GIVEN DATA:
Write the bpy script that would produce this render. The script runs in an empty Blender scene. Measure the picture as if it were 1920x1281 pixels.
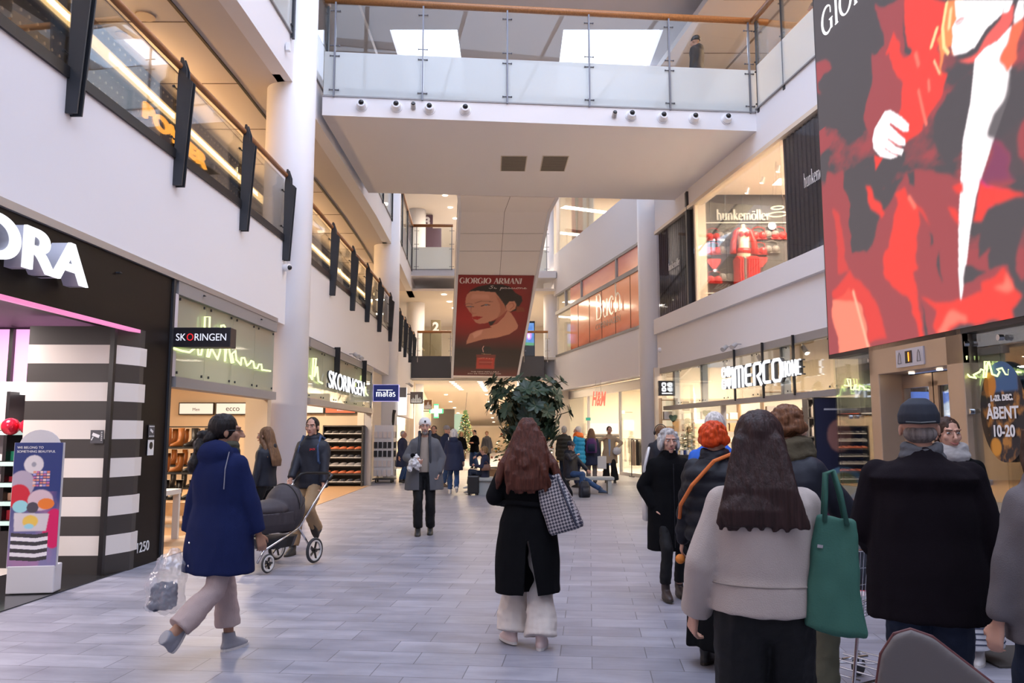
import bpy, bmesh, math, random
import numpy as np
from mathutils import Vector, Matrix, noise
random.seed(7)
SC = bpy.context.scene
COL = SC.collection
# ---------------------------------------------------------------- camera
F = 1500.0; CX = 960.0; CY = 640.5; HC = 1.6
TH = math.atan(171.5 / F)
cd = bpy.data.cameras.new('camera'); cam = bpy.data.objects.new('camera', cd); COL.objects.link(cam)
cam.location = (0, 0, HC); cam.rotation_euler = (math.pi / 2 + TH, 0, 0)
cd.sensor_width = 36; cd.lens = 36 * F / 1920; cd.clip_start = 0.05; cd.clip_end = 300
SC.camera = cam
cd.dof.use_dof = False
# ---------------------------------------------------------------- daylight and exposure
w = bpy.data.worlds.new('sky'); SC.world = w; w.use_nodes = True
bg = w.node_tree.nodes['Background']; bg.inputs[0].default_value = (0.70, 0.78, 1.0, 1); bg.inputs[1].default_value = 1.5
SC.view_settings.view_transform = 'Standard'; SC.view_settings.look = 'None'
SC.view_settings.gamma = 1; SC.view_settings.use_curve_mapping = False
SC.view_settings.exposure = 1.5
EK = 1 / 2 ** 1.5      # brings screens and signs to their own display brightness

def area_lamp(name, loc, sx, sy, power, col, rot=(0, 0, 0)):
    l = bpy.data.lights.new(name, 'AREA'); l.shape = 'RECTANGLE'; l.size = sx; l.size_y = sy
    l.energy = power; l.color = col
    o = bpy.data.objects.new(name, l); o.location = loc; o.rotation_euler = rot; COL.objects.link(o)
    return o
WARM = (1.0, 0.72, 0.45); SOFT = (1.0, 0.80, 0.60)
# store and gallery ceiling lighting (flush luminous fields at the ceilings), plus added fill uplights in the passage
UPR = (0, math.radians(-105), 0)
for y_ in (-1, 8, 17, 26, 35): area_lamp('gallery_strip_lamp', (-6.84, y_, 8.0), 0.14, 8, 34, (1.0, 0.58, 0.26), (0, math.radians(-100), 0))
for x_, y_ in ((-6.3, 12), (-8.5, 14), (-6.3, 18), (-8.5, 21), (-6.0, 22.5)): area_lamp('shoe_store_lamp', (x_, y_, 3.5), 0.6, 0.6, 70, SOFT)
for x_, y_ in ((-6.4, 3), (-6.4, 6), (-6.4, 9)): area_lamp('beauty_store_lamp', (x_, y_, 2.93), 0.7, 0.7, 45, (1.0, 0.86, 0.82))
for x_, y_ in ((7.4, 13.5), (7.2, 17), (6.8, 20.5), (6.3, 23.5)): area_lamp('home_store_lamp', (x_, y_, 3.9), 0.7, 0.7, 75, SOFT)
for x_, y_ in ((6.2, 29), (5.6, 32), (5.0, 35), (7.5, 30)): area_lamp('fashion_store_lamp', (x_, y_, 3.5), 0.8, 0.8, 90, (1.0, 0.83, 0.62))
for x_, y_ in ((7.6, 18), (8.4, 20), (7.4, 21)): area_lamp('lingerie_store_lamp', (x_, y_, 8.35), 0.6, 0.6, 95, SOFT)
for x_, y_ in ((4.6, 33), (3.5, 36.5)): area_lamp('boutique_lamp', (x_ + 1.5, y_, 8.3), 0.6, 0.6, 60, SOFT); area_lamp('upper_shop_lamp', (x_ + 1.5, y_, 13.3), 0.6, 0.6, 110, SOFT)
for y_ in (41, 45, 49): area_lamp('underpass_lamp', (-1.8, y_, 4.1), 3.0, 1.0, 150, (1.0, 0.78, 0.52))
for x_, a_ in ((-7.9, 25), (3.9, -25)): area_lamp('passage_fill_uplight', (x_, 54, 2.3), 0.3, 22, 1100, (1.0, 0.80, 0.56), (math.pi, math.radians(-a_), 0))  # uplights added only to brighten the dark sloping ceiling of the far passage
for y_ in (41, 46): area_lamp('far_gallery_lamp', (-1.5, y_, 8.45), 4.0, 0.5, 110, SOFT); area_lamp('far_gallery_lamp_three', (-1.5, y_, 13.55), 4.0, 0.5, 120, SOFT)
for y_ in (8, 14, 20): area_lamp('gallery_lamp_right_three', (9.2, y_, 12.9), 0.5, 2.5, 110, WARM)

# ---------------------------------------------------------------- materials
MATS = {}
def nt(m): return m.node_tree.nodes, m.node_tree.links
def srgb(r, g, b):
    f = lambda c: (c / 255 / 12.92) if c / 255 <= 0.04045 else ((c / 255 + 0.055) / 1.055) ** 2.4
    return (f(r), f(g), f(b))
def mat(name, col, rough=0.6, metal=0.0, bump=0.0, bscale=40.0, var=0.0, vscale=3.0, coat=0.0, stretch=(1, 1, 1), spec=0.5, sheen=0.0):
    if name in MATS: return MATS[name]
    m = bpy.data.materials.new(name); m.use_nodes = True; N, L = nt(m)
    p = N['Principled BSDF']; p.inputs['Base Color'].default_value = (*col, 1)
    p.inputs['Roughness'].default_value = rough; p.inputs['Metallic'].default_value = metal
    p.inputs['Coat Weight'].default_value = coat; p.inputs['Specular IOR Level'].default_value = spec
    p.inputs['Sheen Weight'].default_value = sheen
    if bump or var:
        tc = N.new('ShaderNodeTexCoord'); mp = N.new('ShaderNodeMapping'); mp.inputs['Scale'].default_value = stretch
        L.new(tc.outputs['Object'], mp.inputs['Vector'])
    if bump:
        n = N.new('ShaderNodeTexNoise'); n.inputs['Scale'].default_value = bscale; n.inputs['Detail'].default_value = 4
        L.new(mp.outputs[0], n.inputs['Vector'])
        b = N.new('ShaderNodeBump'); b.inputs['Strength'].default_value = bump; b.inputs['Distance'].default_value = 0.02
        L.new(n.outputs['Fac'], b.inputs['Height']); L.new(b.outputs[0], p.inputs['Normal'])
    if var:
        n = N.new('ShaderNodeTexNoise'); n.inputs['Scale'].default_value = vscale; n.inputs['Detail'].default_value = 5
        L.new(mp.outputs[0], n.inputs['Vector'])
        r = N.new('ShaderNodeValToRGB')
        r.color_ramp.elements[0].position = 0.3; r.color_ramp.elements[1].position = 0.7
        r.color_ramp.elements[0].color = (*[c * (1 - var) for c in col], 1)
        r.color_ramp.elements[1].color = (*[min(1, c * (1 + var)) for c in col], 1)
        L.new(n.outputs['Fac'], r.inputs['Fac']); L.new(r.outputs[0], p.inputs['Base Color'])
    MATS[name] = m
    return m
def emat(name, col, s=1.0):
    if name in MATS: return MATS[name]
    m = bpy.data.materials.new(name); m.use_nodes = True; N, L = nt(m)
    p = N['Principled BSDF']; p.inputs['Base Color'].default_value = (*[c * 0.3 for c in col], 1)
    p.inputs['Emission Color'].default_value = (*col, 1); p.inputs['Emission Strength'].default_value = s * EK
    MATS[name] = m; return m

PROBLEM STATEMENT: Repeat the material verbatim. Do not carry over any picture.

COMPLETE OUTPUT:
Write the bpy script that would produce this render. The script runs in an empty Blender scene. Measure the picture as if it were 1920x1281 pixels.
import bpy, bmesh, math, random
import numpy as np
from mathutils import Vector, Matrix, noise
random.seed(7)
SC = bpy.context.scene
COL = SC.collection
# ---------------------------------------------------------------- camera
F = 1500.0; CX = 960.0; CY = 640.5; HC = 1.6
TH = math.atan(171.5 / F)
cd = bpy.data.cameras.new('camera'); cam = bpy.data.objects.new('camera', cd); COL.objects.link(cam)
cam.location = (0, 0, HC); cam.rotation_euler = (math.pi / 2 + TH, 0, 0)
cd.sensor_width = 36; cd.lens = 36 * F / 1920; cd.clip_start = 0.05; cd.clip_end = 300
SC.camera = cam
cd.dof.use_dof = False
# ---------------------------------------------------------------- daylight and exposure
w = bpy.data.worlds.new('sky'); SC.world = w; w.use_nodes = True
bg = w.node_tree.nodes['Background']; bg.inputs[0].default_value = (0.70, 0.78, 1.0, 1); bg.inputs[1].default_value = 1.5
SC.view_settings.view_transform = 'Standard'; SC.view_settings.look = 'None'
SC.view_settings.gamma = 1; SC.view_settings.use_curve_mapping = False
SC.view_settings.exposure = 1.5
EK = 1 / 2 ** 1.5      # brings screens and signs to their own display brightness

def area_lamp(name, loc, sx, sy, power, col, rot=(0, 0, 0)):
    l = bpy.data.lights.new(name, 'AREA'); l.shape = 'RECTANGLE'; l.size = sx; l.size_y = sy
    l.energy = power; l.color = col
    o = bpy.data.objects.new(name, l); o.location = loc; o.rotation_euler = rot; COL.objects.link(o)
    return o
WARM = (1.0, 0.72, 0.45); SOFT = (1.0, 0.80, 0.60)
# store and gallery ceiling lighting (flush luminous fields at the ceilings), plus added fill uplights in the passage
UPR = (0, math.radians(-105), 0)
for y_ in (-1, 8, 17, 26, 35): area_lamp('gallery_strip_lamp', (-6.84, y_, 8.0), 0.14, 8, 34, (1.0, 0.58, 0.26), (0, math.radians(-100), 0))
for x_, y_ in ((-6.3, 12), (-8.5, 14), (-6.3, 18), (-8.5, 21), (-6.0, 22.5)): area_lamp('shoe_store_lamp', (x_, y_, 3.5), 0.6, 0.6, 70, SOFT)
for x_, y_ in ((-6.4, 3), (-6.4, 6), (-6.4, 9)): area_lamp('beauty_store_lamp', (x_, y_, 2.93), 0.7, 0.7, 45, (1.0, 0.86, 0.82))
for x_, y_ in ((7.4, 13.5), (7.2, 17), (6.8, 20.5), (6.3, 23.5)): area_lamp('home_store_lamp', (x_, y_, 3.9), 0.7, 0.7, 75, SOFT)
for x_, y_ in ((6.2, 29), (5.6, 32), (5.0, 35), (7.5, 30)): area_lamp('fashion_store_lamp', (x_, y_, 3.5), 0.8, 0.8, 90, (1.0, 0.83, 0.62))
for x_, y_ in ((7.6, 18), (8.4, 20), (7.4, 21)): area_lamp('lingerie_store_lamp', (x_, y_, 8.35), 0.6, 0.6, 95, SOFT)
for x_, y_ in ((4.6, 33), (3.5, 36.5)): area_lamp('boutique_lamp', (x_ + 1.5, y_, 8.3), 0.6, 0.6, 60, SOFT); area_lamp('upper_shop_lamp', (x_ + 1.5, y_, 13.3), 0.6, 0.6, 110, SOFT)
for y_ in (41, 45, 49): area_lamp('underpass_lamp', (-1.8, y_, 4.1), 3.0, 1.0, 150, (1.0, 0.78, 0.52))
for x_, a_ in ((-7.9, 25), (3.9, -25)): area_lamp('passage_fill_uplight', (x_, 54, 2.3), 0.3, 22, 1100, (1.0, 0.80, 0.56), (math.pi, math.radians(-a_), 0))  # uplights added only to brighten the dark sloping ceiling of the far passage
for y_ in (41, 46): area_lamp('far_gallery_lamp', (-1.5, y_, 8.45), 4.0, 0.5, 110, SOFT); area_lamp('far_gallery_lamp_three', (-1.5, y_, 13.55), 4.0, 0.5, 120, SOFT)
for y_ in (8, 14, 20): area_lamp('gallery_lamp_right_three', (9.2, y_, 12.9), 0.5, 2.5, 110, WARM)

# ---------------------------------------------------------------- materials
MATS = {}
def nt(m): return m.node_tree.nodes, m.node_tree.links
def srgb(r, g, b):
    f = lambda c: (c / 255 / 12.92) if c / 255 <= 0.04045 else ((c / 255 + 0.055) / 1.055) ** 2.4
    return (f(r), f(g), f(b))
def mat(name, col, rough=0.6, metal=0.0, bump=0.0, bscale=40.0, var=0.0, vscale=3.0, coat=0.0, stretch=(1, 1, 1), spec=0.5, sheen=0.0):
    if name in MATS: return MATS[name]
    m = bpy.data.materials.new(name); m.use_nodes = True; N, L = nt(m)
    p = N['Principled BSDF']; p.inputs['Base Color'].default_value = (*col, 1)
    p.inputs['Roughness'].default_value = rough; p.inputs['Metallic'].default_value = metal
    p.inputs['Coat Weight'].default_value = coat; p.inputs['Specular IOR Level'].default_value = spec
    p.inputs['Sheen Weight'].default_value = sheen
    if bump or var:
        tc = N.new('ShaderNodeTexCoord'); mp = N.new('ShaderNodeMapping'); mp.inputs['Scale'].default_value = stretch
        L.new(tc.outputs['Object'], mp.inputs['Vector'])
    if bump:
        n = N.new('ShaderNodeTexNoise'); n.inputs['Scale'].default_value = bscale; n.inputs['Detail'].default_value = 4
        L.new(mp.outputs[0], n.inputs['Vector'])
        b = N.new('ShaderNodeBump'); b.inputs['Strength'].default_value = bump; b.inputs['Distance'].default_value = 0.02
        L.new(n.outputs['Fac'], b.inputs['Height']); L.new(b.outputs[0], p.inputs['Normal'])
    if var:
        n = N.new('ShaderNodeTexNoise'); n.inputs['Scale'].default_value = vscale; n.inputs['Detail'].default_value = 5
        L.new(mp.outputs[0], n.inputs['Vector'])
        r = N.new('ShaderNodeValToRGB')
        r.color_ramp.elements[0].position = 0.3; r.color_ramp.elements[1].position = 0.7
        r.color_ramp.elements[0].color = (*[c * (1 - var) for c in col], 1)
        r.color_ramp.elements[1].color = (*[min(1, c * (1 + var)) for c in col], 1)
        L.new(n.outputs['Fac'], r.inputs['Fac']); L.new(r.outputs[0], p.inputs['Base Color'])
    MATS[name] = m
    return m
def emat(name, col, s=1.0):
    if name in MATS: return MATS[name]
    m = bpy.data.materials.new(name); m.use_nodes = True; N, L = nt(m)
    p = N['Principled BSDF']; p.inputs['Base Color'].default_value = (*[c * 0.3 for c in col], 1)
    p.inputs['Emission Color'].default_value = (*col, 1); p.inputs['Emission Strength'].default_value = s * EK
    MATS[name] = m; return m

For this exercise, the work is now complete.